Reconheço que o que escreverei de seguida não será aceite por todos. Não será consensual, pois não refletem boa vontade, bons sentimentos ou actos de benevolência e generosidade. No entanto, as ideias não são, felizmente, o único laço com que se ligam os espíritos humanos. Independentemente delas, se não acima, existe no meio da maior divergência de opiniões, uma fraternidade moral, fundada na mútua tolerância e no mútuo respeito que une todos os espíritos numa mesma comunhão.
Nada existe no Homem de mais delicado, mais melindroso do que as ilusões e o país, os portugueses, as consciências e o mundo estão iludidos. Portugal afundou-se sob o peso de muitos erros acumulados, dando lugar a uma decadência que aparece na política, na influência, na inteligência, na economia e nos costumes. A influência do exterior, fez de Portugal uma espécie de colónia, ao mesmo tempo que aquilo que tínhamos de bom se nos escapou gradualmente passando a sermos uma sombra, em espectro. Ás liberdades conquistadas sucede a centralização esterilizadora. O poder político sem uma força que o equilibre, transforma-se em soberba. Esse mesmo poder, esquecendo a sua missão, está convencidode que o povo é uma variável económica, uma estatística numa folha de cálculo, mas o pior é que o povo nem se importa.
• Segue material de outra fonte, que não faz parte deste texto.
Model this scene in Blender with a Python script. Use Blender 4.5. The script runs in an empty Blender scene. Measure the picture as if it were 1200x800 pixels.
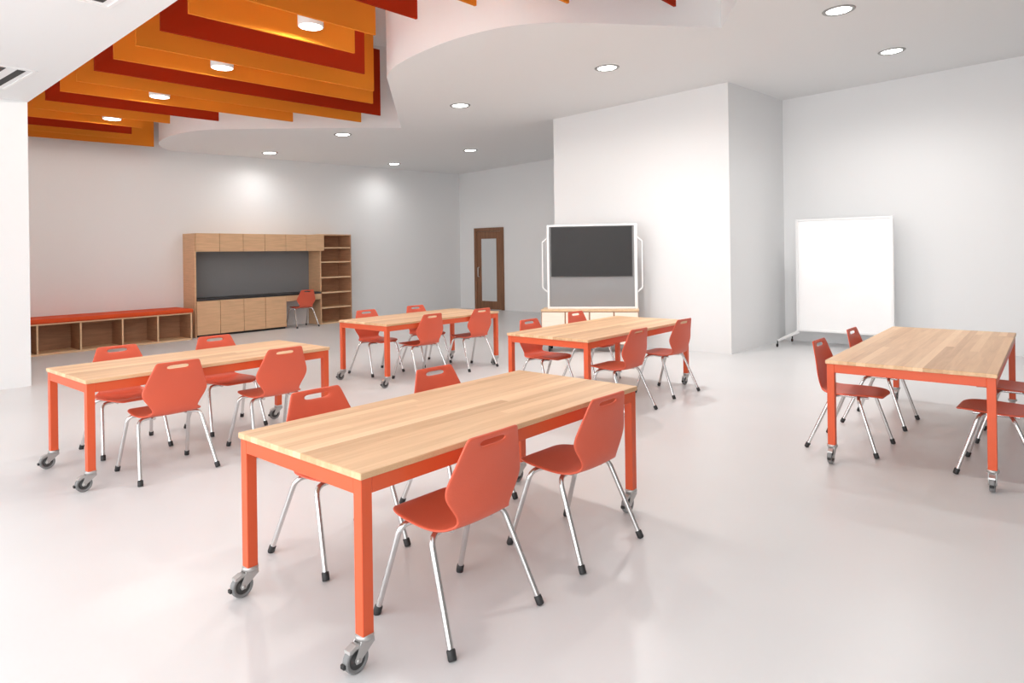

O estado centralizado, tornou o cidadão nulo e acostumou-o à inércia de quem espera tudo de cima, obliterou a energia das vontades e das consciências. O povo quando conquistou a liberdade democrática, não compreendeu e ainda hoje não compreende essa liberdade e obviamente não a sabe usar.
Alguém disse certa vez: “Nunca povo algum deteve de tantas riquezas, ficando ao mesmo tempo tão pobre”.
Em quase todos os setores é no geral igual ao inicio do século XX, atrasado e pouco produtivo e amarrado à âncora das cotas comunitárias; as pescas foram trocadas por subsídios; o interior encontra-se desertificado; a riqueza concentra-se nas mãos de alguns e a miséria propaga-se. A população aperta o cinto, passa necessidades e emudece. É o abatimento, a prostração do espírito pervertido e atrofiado pelo peso de um Portugal pequeno, pobre, incapaz.
Entrámos numa época estéril, falsa, servil onde ser-se ladrão e corrupto é uma instituição, um ofício admitido e que se pratica com aproveitamento. A populaça, chamou a esta nova arte de Esperteza.
Em 1896, Guerra Junqueiro escreveu:
Um povo imbecilizado e resignado, humilde e macambúzio, fatalista e sonâmbulo, burro de carga, besta de nora, aguentando pauladas, sacos de vergonhas, feixes de misérias, sem uma rebelião, um mostrar de dentes, a energia de um coice, pois que nem já com as orelhas é capaz de sacudir as moscas; um povo em catalepsia ambulante, não se lembrando nem de onde vem, nem onde está, nem para onde está, nem para onde vai; um povo, enfim, que eu adoro, porque sofre e é bom, e guarda ainda na noite da sua inconsciência como que um lampejo misterioso da alma nacional, reflexo de astro em silêncio escuro de lagoa morta.